Acredite: banda norte-americana lança vinil com restos humanos
The Ataris utilizou cinzas do pai do vocalista da banda para a manufatura do produto, que foi vetado nos EUA
A banda norte-americana The Ataris teve uma iniciativa que gerou uma enorme polêmica nos EUA reacendendo o debate sobre limites da arte e da legislação. Em seu primeiro retorno após 15 anos de um hiato sem lançamentos, o grupo voltado ao som emo e punk melódico, decidiu homenagear o falecido pai do vocalista Kris Roe de uma forma singular: prensando parte de suas cinzas em uma edição especial de vinil.
A iniciativa da banda, embora carregada de emoção e simbolismo, acabou sendo vetada em oito estados dos Estados Unidos, reacendendo discussões sobre ética, legalidade e os limites da expressão artística.
O disco, batizado de William Charles Roe Memorial Ashes Variant, contém duas faixas: a inédita Car Song no lado A e uma nova versão de In This Diary, sucesso da banda lançado originalmente em 2003 e que, segundo Kris, era a música favorita de seu pai.
William Charles Roe faleceu em 2014, vítima de complicações relacionadas ao alcoolismo. A ideia de eternizá-lo em um vinil surgiu após Kris conhecer um serviço que permite incorporar cinzas humanas ao material do disco — uma forma de transformar luto em arte.
Em comunicado publicado no site oficial da banda, Kris Roe explicou que seu pai sempre foi um grande apoiador do The Ataris. Ele participava ativamente dos fóruns de fãs, filmava os shows e mantinha contato com a comunidade que acompanhava o grupo: "Quando descobri que era possível prensar cinzas em um disco, soube imediatamente que essa seria a melhor maneira de homenageá-lo", escreveu o vocalista.
Apesar da intenção afetiva, a iniciativa esbarrou em barreiras legais. Embora a comercialização de produtos com restos mortais humanos seja permitida em 42 estados americanos, ela é proibida em outros oito: Flórida, Geórgia, Massachusetts, Missouri, Nova Hampshire, Carolina do Sul, Texas e Virgínia. A banda, ciente das restrições, publicou um aviso em seu site pedindo que fãs residentes nesses estados não adquiram a edição especial, sob risco de cancelamento do pedido.
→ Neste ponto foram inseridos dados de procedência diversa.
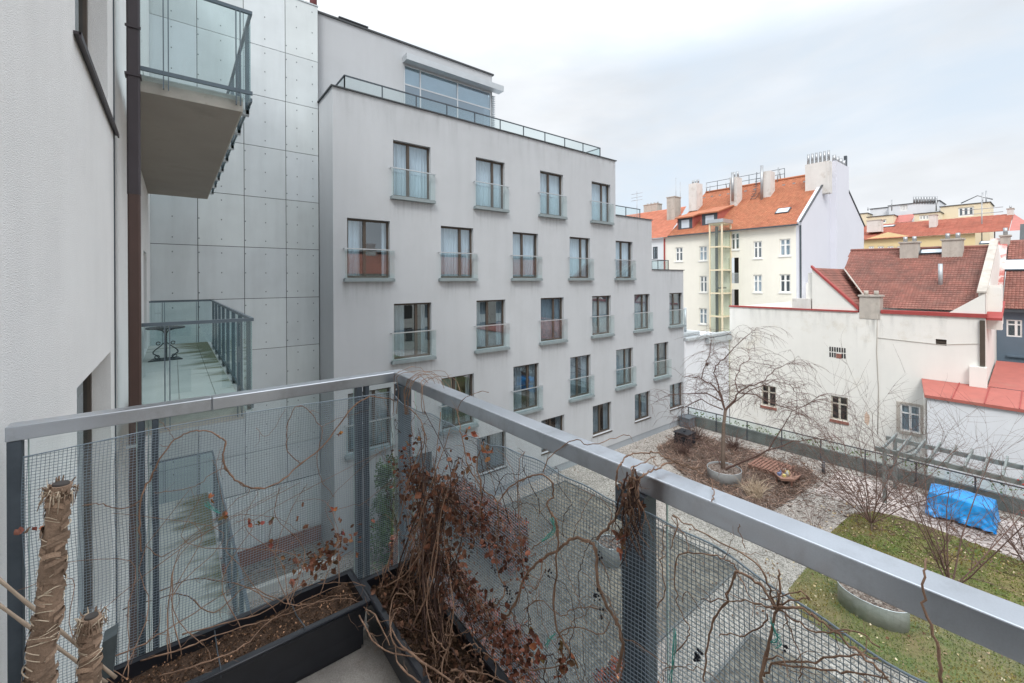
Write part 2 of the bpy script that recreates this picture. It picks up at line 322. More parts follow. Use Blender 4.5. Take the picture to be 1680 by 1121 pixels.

The Ataris: a repercussão do lançamento em vinil da banda
A repercussão foi imediata. Enquanto parte do público elogiou a ousadia e a sensibilidade do tributo, outros questionaram os limites éticos da prática. Críticos apontaram que, embora legal em muitos lugares, o uso de restos humanos em produtos comerciais pode ser visto como desrespeitoso ou até mesmo macabro. Já os defensores do The Ataris argumentam que a homenagem foi feita com profundo respeito e que a arte, por natureza, deve ser livre para explorar temas delicados.
Além do caráter pessoal, o projeto também possui um viés social. Parte dos lucros obtidos com a venda do vinil será destinada à organização Shatterproof, que atua na prevenção e no tratamento da dependência química nos Estados Unidos. A escolha da instituição não é aleatória: Kris revelou que sua família enfrentou sérias dificuldades durante sua infância devido ao alcoolismo do pai. Após anos de afastamento, os dois se reaproximaram quando William conseguiu se manter sóbrio com o apoio dos Alcoólicos Anônimos.
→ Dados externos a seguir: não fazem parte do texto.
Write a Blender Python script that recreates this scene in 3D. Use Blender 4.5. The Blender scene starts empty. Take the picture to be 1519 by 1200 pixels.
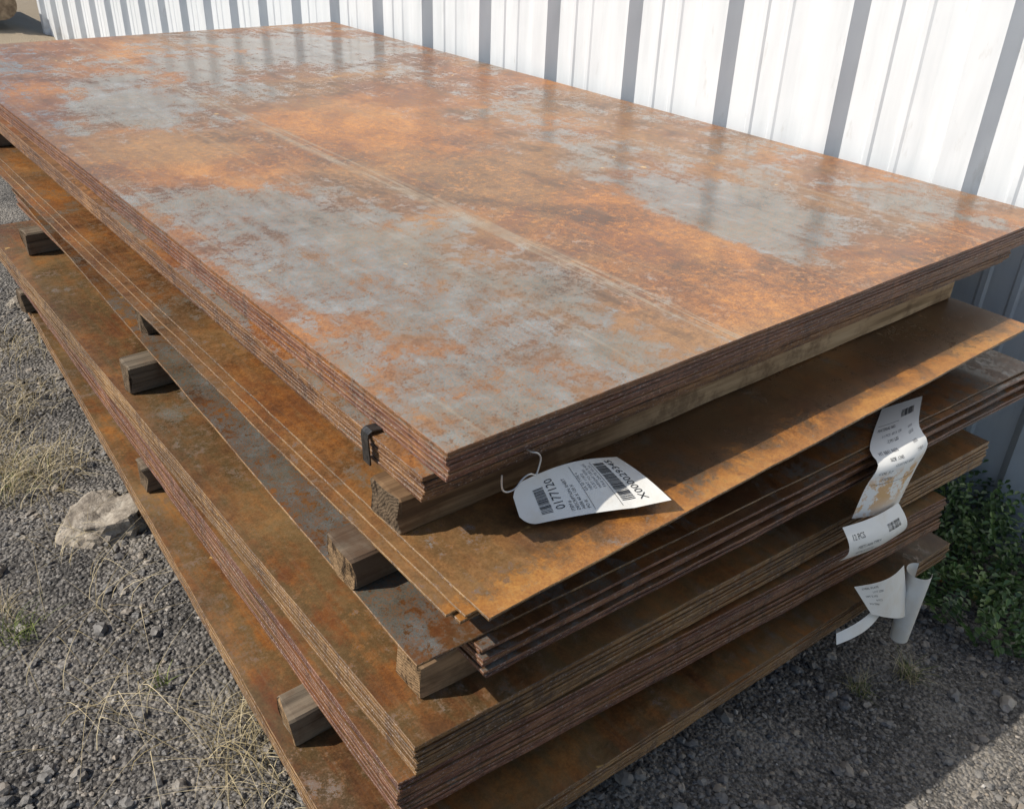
import bpy, bmesh, random, numpy as np
from math import *
from mathutils import Vector, Matrix, noise
random.seed(7); np.random.seed(7)
sc=bpy.context.scene
COL=sc.collection

# ------------------------------------------------------------------ helpers
class NT:
    def __init__(s,mat):
        mat.use_nodes=True; s.t=mat.node_tree; s.t.nodes.clear()
    def n(s,ty,**kw):
        nd=s.t.nodes.new(ty)
        for k,v in kw.items(): setattr(nd,k,v)
        return nd
    def l(s,a,b): s.t.links.new(a,b)
    def setin(s,sock,v):
        if hasattr(v,'is_output'): s.l(v,sock)
        else: sock.default_value=v
    def coord(s): return s.n('ShaderNodeTexCoord').outputs['Object']
    def map(s,v,scale=(1,1,1),loc=(0,0,0),rot=(0,0,0)):
        m=s.n('ShaderNodeMapping'); s.l(v,m.inputs[0]); m.inputs['Scale'].default_value=scale
        m.inputs['Location'].default_value=loc; m.inputs['Rotation'].default_value=rot; return m.outputs[0]
    def noise(s,v,scale=5,detail=4,rough=.5,dist=0):
        m=s.n('ShaderNodeTexNoise'); s.l(v,m.inputs['Vector']); m.inputs['Scale'].default_value=scale
        m.inputs['Detail'].default_value=detail; m.inputs['Roughness'].default_value=rough; m.inputs['Distortion'].default_value=dist
        return m.outputs['Fac']
    def noisec(s,v,scale=5,detail=4):
        m=s.n('ShaderNodeTexNoise'); s.l(v,m.inputs['Vector']); m.inputs['Scale'].default_value=scale
        m.inputs['Detail'].default_value=detail; return m.outputs['Color']
    def voro(s,v,scale=5,out='Distance'):
        m=s.n('ShaderNodeTexVoronoi'); s.l(v,m.inputs['Vector']); m.inputs['Scale'].default_value=scale; return m.outputs[out]
    def math(s,op,a,b=0.,clamp=False):
        m=s.n('ShaderNodeMath',operation=op); m.use_clamp=clamp; s.setin(m.inputs[0],a); s.setin(m.inputs[1],b); return m.outputs[0]
    def cen(s,v,k,b=0.):   # (v-.5)*k+b
        m=s.n('ShaderNodeMath',operation='MULTIPLY_ADD'); s.l(v,m.inputs[0]); m.inputs[1].default_value=k; m.inputs[2].default_value=b-.5*k; return m.outputs[0]
    def add(s,*a):
        r=a[0]
        for x in a[1:]: r=s.math('ADD',r,x)
        return r
    def vmath(s,op,a,b):
        m=s.n('ShaderNodeVectorMath',operation=op); s.setin(m.inputs[0],a); s.setin(m.inputs[1],b); return m
    def ss(s,v,a,b,lo=0.,hi=1.):
        m=s.n('ShaderNodeMapRange'); m.interpolation_type='SMOOTHSTEP'; s.l(v,m.inputs[0])
        m.inputs[1].default_value=a; m.inputs[2].default_value=b; m.inputs[3].default_value=lo; m.inputs[4].default_value=hi; return m.outputs[0]
    def mix(s,f,a,b,mode='MIX'):
        m=s.n('ShaderNodeMix',data_type='RGBA',blend_type=mode); s.setin(m.inputs[0],f)
        for i,x in ((6,a),(7,b)):
            if hasattr(x,'is_output'): s.l(x,m.inputs[i])
            else: m.inputs[i].default_value=(*x,1)
        return m.outputs[2]
    def mixf(s,f,a,b):
        m=s.n('ShaderNodeMix',data_type='FLOAT'); s.setin(m.inputs[0],f); s.setin(m.inputs[2],a); s.setin(m.inputs[3],b); return m.outputs[0]
    def ramp(s,v,stops):
        r=s.n('ShaderNodeValToRGB'); s.l(v,r.inputs[0]); e=r.color_ramp.elements
        while len(e)<len(stops): e.new(.5)
        for q,(p,c) in zip(e,stops): q.position=p; q.color=(*c,1)
        return r.outputs[0]
    def bump(s,h,strength=.3,dist=.002,nrm=None):
        b=s.n('ShaderNodeBump'); s.l(h,b.inputs['Height']); b.inputs['Strength'].default_value=strength; b.inputs['Distance'].default_value=dist
        if nrm is not None: s.l(nrm,b.inputs['Normal'])
        return b.outputs[0]
    def out(s,col,rough=.6,nrm=None,metal=0.,spec=.5,**kw):
        p=s.n('ShaderNodeBsdfPrincipled'); o=s.n('ShaderNodeOutputMaterial'); s.l(p.outputs[0],o.inputs[0])
        if hasattr(col,'is_output'): s.l(col,p.inputs['Base Color'])
        else: p.inputs['Base Color'].default_value=(*col,1)
        s.setin(p.inputs['Roughness'],rough); s.setin(p.inputs['Metallic'],metal); s.setin(p.inputs['Specular IOR Level'],spec)
        if nrm is not None: s.l(nrm,p.inputs['Normal'])
        return p
def M(name):
    m=bpy.data.materials.new(name); return m,NT(m)
def mesh_obj(name,verts,faces,mats=(),midx=None,smooth=False,parent=None):
    me=bpy.data.meshes.new(name); me.from_pydata([tuple(v) for v in verts],[],faces); me.update()
    for m in mats: me.materials.append(m)
    if midx is not None: me.polygons.foreach_set('material_index',midx)
    if smooth: me.polygons.foreach_set('use_smooth',[True]*len(me.polygons))
    o=bpy.data.objects.new(name,me); COL.objects.link(o)
    if parent: o.parent=parent
    return o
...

O lançamento do vinil também marca um novo capítulo na trajetória do The Ataris. A banda, que teve seu auge nos anos 2000, retorna com uma proposta mais madura e emocionalmente carregada. A edição especial esgotou rapidamente, tornando-se um item cobiçado entre colecionadores e fãs da cena alternativa.
O caso levanta questões importantes sobre como lidamos com o luto, a memória e os limites da arte. Até que ponto é aceitável transformar restos mortais em objetos culturais? A resposta, ao que tudo indica, depende tanto da legislação quanto da sensibilidade de cada indivíduo.
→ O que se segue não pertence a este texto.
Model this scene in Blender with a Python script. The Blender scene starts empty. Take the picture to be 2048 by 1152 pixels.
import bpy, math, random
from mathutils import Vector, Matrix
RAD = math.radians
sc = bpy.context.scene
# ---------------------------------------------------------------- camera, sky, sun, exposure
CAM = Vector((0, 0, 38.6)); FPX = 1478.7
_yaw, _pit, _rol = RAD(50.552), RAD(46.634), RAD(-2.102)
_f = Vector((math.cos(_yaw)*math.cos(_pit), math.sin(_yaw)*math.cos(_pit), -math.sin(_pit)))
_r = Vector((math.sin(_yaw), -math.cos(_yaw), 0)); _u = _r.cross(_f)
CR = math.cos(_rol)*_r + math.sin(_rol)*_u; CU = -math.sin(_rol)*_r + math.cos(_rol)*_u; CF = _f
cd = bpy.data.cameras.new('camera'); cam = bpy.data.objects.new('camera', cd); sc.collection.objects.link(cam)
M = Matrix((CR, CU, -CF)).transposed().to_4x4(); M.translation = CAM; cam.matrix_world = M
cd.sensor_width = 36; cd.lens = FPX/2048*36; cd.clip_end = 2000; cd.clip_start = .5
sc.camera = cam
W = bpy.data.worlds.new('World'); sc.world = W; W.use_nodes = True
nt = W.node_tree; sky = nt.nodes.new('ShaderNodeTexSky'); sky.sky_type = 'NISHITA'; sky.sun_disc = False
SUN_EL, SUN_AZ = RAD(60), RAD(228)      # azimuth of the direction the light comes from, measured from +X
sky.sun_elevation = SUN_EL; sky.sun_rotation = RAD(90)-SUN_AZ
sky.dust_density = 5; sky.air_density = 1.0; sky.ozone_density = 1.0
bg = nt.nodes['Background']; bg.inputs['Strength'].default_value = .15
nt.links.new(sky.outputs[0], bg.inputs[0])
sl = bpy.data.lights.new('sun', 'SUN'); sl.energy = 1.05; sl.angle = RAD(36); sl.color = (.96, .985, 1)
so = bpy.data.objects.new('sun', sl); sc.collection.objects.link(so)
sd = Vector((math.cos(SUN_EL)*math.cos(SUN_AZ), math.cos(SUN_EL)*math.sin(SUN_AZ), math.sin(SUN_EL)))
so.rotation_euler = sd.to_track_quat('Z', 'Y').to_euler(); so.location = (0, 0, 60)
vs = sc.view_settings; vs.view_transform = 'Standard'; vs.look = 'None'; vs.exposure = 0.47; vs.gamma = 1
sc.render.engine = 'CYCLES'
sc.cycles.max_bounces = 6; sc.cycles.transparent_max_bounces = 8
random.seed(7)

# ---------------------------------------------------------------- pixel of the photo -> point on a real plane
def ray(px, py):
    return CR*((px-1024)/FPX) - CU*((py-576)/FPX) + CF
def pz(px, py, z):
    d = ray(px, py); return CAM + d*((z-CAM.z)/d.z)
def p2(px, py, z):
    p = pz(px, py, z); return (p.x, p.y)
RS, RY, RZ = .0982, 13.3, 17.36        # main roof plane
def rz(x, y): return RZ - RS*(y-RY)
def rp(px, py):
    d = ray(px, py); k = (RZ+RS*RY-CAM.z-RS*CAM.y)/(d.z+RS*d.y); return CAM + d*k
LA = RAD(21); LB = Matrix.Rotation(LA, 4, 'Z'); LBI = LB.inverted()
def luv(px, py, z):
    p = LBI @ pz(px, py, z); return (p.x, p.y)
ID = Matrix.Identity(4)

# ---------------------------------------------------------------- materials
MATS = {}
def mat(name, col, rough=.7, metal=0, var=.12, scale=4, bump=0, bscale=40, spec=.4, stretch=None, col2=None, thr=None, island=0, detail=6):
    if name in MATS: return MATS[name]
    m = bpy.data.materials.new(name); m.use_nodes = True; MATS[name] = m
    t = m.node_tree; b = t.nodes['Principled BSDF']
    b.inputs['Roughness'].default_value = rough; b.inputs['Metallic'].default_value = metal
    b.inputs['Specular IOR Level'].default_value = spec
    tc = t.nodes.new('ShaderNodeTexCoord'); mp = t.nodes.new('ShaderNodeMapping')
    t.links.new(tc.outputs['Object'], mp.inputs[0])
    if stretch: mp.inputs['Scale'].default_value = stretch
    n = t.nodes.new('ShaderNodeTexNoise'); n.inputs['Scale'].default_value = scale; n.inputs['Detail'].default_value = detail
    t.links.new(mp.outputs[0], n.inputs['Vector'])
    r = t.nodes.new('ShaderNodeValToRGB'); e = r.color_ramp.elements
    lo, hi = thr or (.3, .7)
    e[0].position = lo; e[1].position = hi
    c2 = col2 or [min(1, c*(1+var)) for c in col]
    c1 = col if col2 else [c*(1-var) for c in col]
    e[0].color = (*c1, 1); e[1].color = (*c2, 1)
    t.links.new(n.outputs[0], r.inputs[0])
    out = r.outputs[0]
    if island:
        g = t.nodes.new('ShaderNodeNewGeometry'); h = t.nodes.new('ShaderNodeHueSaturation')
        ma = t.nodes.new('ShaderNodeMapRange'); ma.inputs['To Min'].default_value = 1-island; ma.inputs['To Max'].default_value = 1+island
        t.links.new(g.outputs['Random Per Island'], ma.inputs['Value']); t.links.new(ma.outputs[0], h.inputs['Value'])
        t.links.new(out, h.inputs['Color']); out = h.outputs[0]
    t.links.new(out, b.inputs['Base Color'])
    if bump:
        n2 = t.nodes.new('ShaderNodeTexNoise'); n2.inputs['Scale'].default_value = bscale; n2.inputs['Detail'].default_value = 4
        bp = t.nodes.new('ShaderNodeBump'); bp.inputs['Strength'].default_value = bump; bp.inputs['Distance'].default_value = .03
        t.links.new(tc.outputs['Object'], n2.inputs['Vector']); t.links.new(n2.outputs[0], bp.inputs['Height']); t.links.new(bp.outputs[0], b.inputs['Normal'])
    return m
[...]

Enquanto isso, Kris Roe segue firme em sua missão de manter viva a memória do pai — não apenas em sua música, mas também em ações concretas de apoio a quem enfrenta os mesmos desafios que sua família viveu. E, para muitos, isso é o que torna essa homenagem tão poderosa: ela não apenas eterniza uma vida, mas também busca transformar dor em esperança.